The city of Blue Rapids sits at the junction of the Little Blue and Big Blue Rivers in the northeast part of Kansas. There were 1,019 official residents when the United States census was taken there eight years ago, a slight decline from 1,088 in 2010, an even steeper drop from 1910 when there were 1,750 inhabitants.
The city includes two monuments, one dedi- cated to the wealth of natural resources in the area deposited and fostered by ice age glaciers 10,000 years ago, the other a memorial to a major league baseball exhibition played there in 1913 between the Chicago White Sox and the New York Giants. There is no memorial to the city’s boxer, yet the city’s historical records have not overlooked the best professional fighter who left Blue Rapids for the bright lights.
Fred Tobias Fulton would have been nineteen years old in 1910 and likely no longer a resident of the city where he was born, or a short term resident at best since his first professional
fight as a Minnesota resident took place on New Year’s Day,1913 in Hudson, Wisconsin. Minnesota had not yet legalized professional boxing, and local fighters often crossed the border to nearby Hudson to ply their craft. Fulton made the trip for his first five professional bouts.
As an adult, Fulton was 6-4 1⁄2 and 220 pounds, a tall and somewhat lanky southpaw, he had an 84 1/2-inch reach. By comparison, Muhammad Ali had a 78-inch reach. Primo Carnera, who was 6-5 1⁄2, had an 85-inch reach. Gunboat
Smith was quoted as saying that Fulton “could hit you on the chin while sitting down,’’ his reach was so expansive. Gunboat would have known. He was stopped twice by Fulton.
Fulton’s wingspan helped him knock out 68 opponents while compiling a 77-18-2 record during a thirty-year career. He was also stopped 11 times himself, a consequence of lacking what boxing writers at the time referred to
as a lack of fighting instinct. Nonetheless,his number of knockouts indicates his punch was often enough.
Despite that one possible defect in the ring, he still managed to kayo an exceedingly large number of opponents, and was tabbed with a nickname, “The Rochester Plasterer.’’
The moniker seems to have fit for any of various reasons – what he did to so many opponents, but perhaps, too, because he might have been a plasterer by trade. It is possible that he or
his father worked at one time or another in one of the gypsum mines in Blue Rapids, an occupation that drew working men to the area. One of the uses for gypsum, of course, is as the principle ingredient in many forms of plaster.
It is quite likely Fulton was familiar with the ingredient and the trade it engendered.
It all seems to fit, just as Fulton tried to do during a long career that included fights against some of the best of his time but didn’t include
a world title. Fulton had a somewhat stymied career, likely due to the lack of what might today be labeled a killer instinct.

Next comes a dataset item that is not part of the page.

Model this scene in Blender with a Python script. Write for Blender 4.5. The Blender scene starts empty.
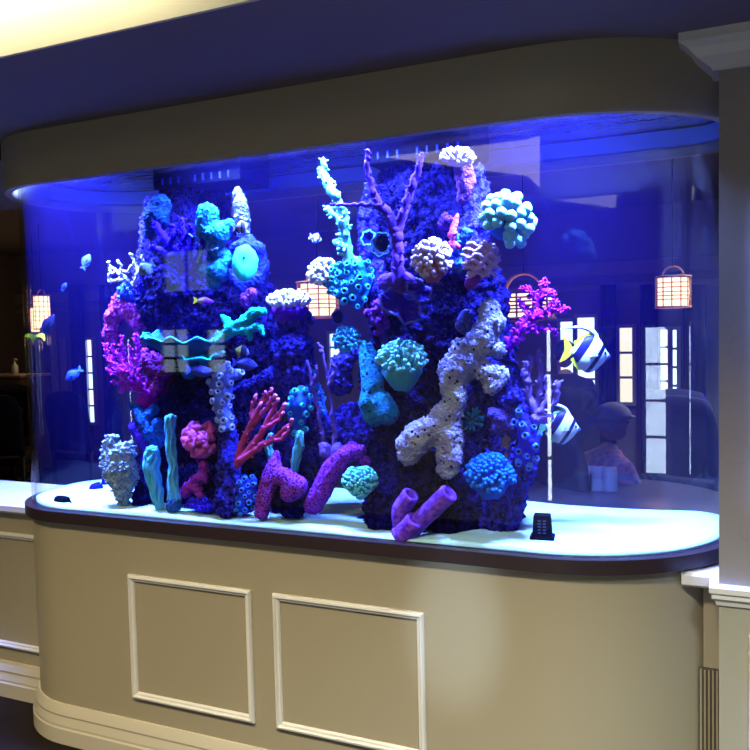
import bpy, bmesh, math, random
import numpy as np
from mathutils import Vector, Matrix, noise, Quaternion
random.seed(7)
PI = math.pi
sc = bpy.context.scene
COL = sc.collection
def R(d): return math.radians(d)

# ------------------------------------------------------------------ camera
F_PX = 800.0
CAM = Vector((1.3993, -2.1782, 1.5))
yaw, pit, rol = R(24.3426), R(-3.0211), R(-1.3043)
FW = Vector((-math.sin(yaw)*math.cos(pit), math.cos(yaw)*math.cos(pit), math.sin(pit)))
RV = Vector((math.cos(yaw), math.sin(yaw), 0)); UV = RV.cross(FW)
R2 = RV*math.cos(rol)+UV*math.sin(rol); U2 = -RV*math.sin(rol)+UV*math.cos(rol)
cd = bpy.data.cameras.new('camera'); cam = bpy.data.objects.new('camera', cd); COL.objects.link(cam)
cd.sensor_width = 36; cd.lens = 36*F_PX/750; cd.clip_start = .05
m = Matrix((R2, U2, -FW)).transposed().to_4x4(); m.translation = CAM; cam.matrix_world = m
sc.camera = cam
def ray(px, py): return FW+R2*((px-375)/F_PX)-U2*((py-375)/F_PX)
def at(px, py, Y):                      # point of the plane y = Y seen at a pixel of the photograph
    v = ray(px, py); return CAM+v*((Y-CAM.y)/v.y)
def atz(px, py, Z):
    v = ray(px, py); return CAM+v*((Z-CAM.z)/v.z)
def mpp(p): return (Vector(p)-CAM).dot(FW)/F_PX     # metres per pixel at a point
TOCAM = Vector((.41, -.91, .03)).normalized()

# ------------------------------------------------------------------ render look
sc.view_settings.view_transform = 'Standard'; sc.view_settings.look = 'None'
sc.view_settings.gamma = 1; sc.view_settings.exposure = 0; sc.view_settings.use_curve_mapping = False
cy = sc.cycles
cy.max_bounces = 7; cy.diffuse_bounces = 3; cy.glossy_bounces = 4; cy.transmission_bounces = 4
cy.transparent_max_bounces = 24; cy.volume_bounces = 0; cy.sample_clamp_indirect = 3; cy.caustics_reflective = False
cy.volume_step_rate = 1
wd = bpy.data.worlds.new('world'); sc.world = wd; wd.use_nodes = True
wd.node_tree.nodes['Background'].inputs[0].default_value = (.02, .022, .03, 1)
wd.node_tree.nodes['Background'].inputs[1].default_value = .3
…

Whatever the case, his fortunes improved once he hooked up with a manager of note, fellow Minnesota Hall of Fame inductee Mike Collins.
Fulton stopped nine opponents in 1915 and appeared headed for more fertile ground. He acquired a long-awaited opportunity at the end of the year when Collins arranged a fight against Jess Willard for March of 1916. When promoters in New Orleans balked, saying Fulton was not the drawing card they needed, that bout was canceled and the opportunity went instead to Frank Moran. It so happened that Fulton had earned a newspaper decision over Moran when they fought in 1920, the same means by which Willard defeated Moran in their fight.
Fulton fought fellow Hall of Fame inductee Billy Miske twice, drawing with him the first time and losing by kayo in their second meeting. Fulton was also kayoed, in one round, by Jack Dempsey, who would later become heavy- weight champion. Collins was so upset with his fighter when he failed to regain his feet against Dempsey that he left him, and the two men never worked together again.
Fulton crossed the Minnesota border to Hudson for his first professional fight and stopped one Tom Stone of Wisconsin in round two. It is of some note that Stone never fought again. He had all he wanted of professional boxing.
On April 17, 1943, Fulton fought for the last time in Montreal and was stopped in the first round by Maxie Spoon, a Canadian fighter who was undistinguished during his career.
Much of his previous history, his youth and the days in Blue Rapids, are now confined to unrecorded history, except for one brief note. Pat Osborne of the Blue Rapids Historical Society ran across a picture of Fulton some time ago and said the society has other information on him.
Told that Fulton was being inducted into the Minnesota Boxing Hall of Fame, Osborne was delighted with the news. “You just made my day,’’she said.
Fulton’s day has arrived, too, as an inductee in the Minnesota Boxing Hall of Fame.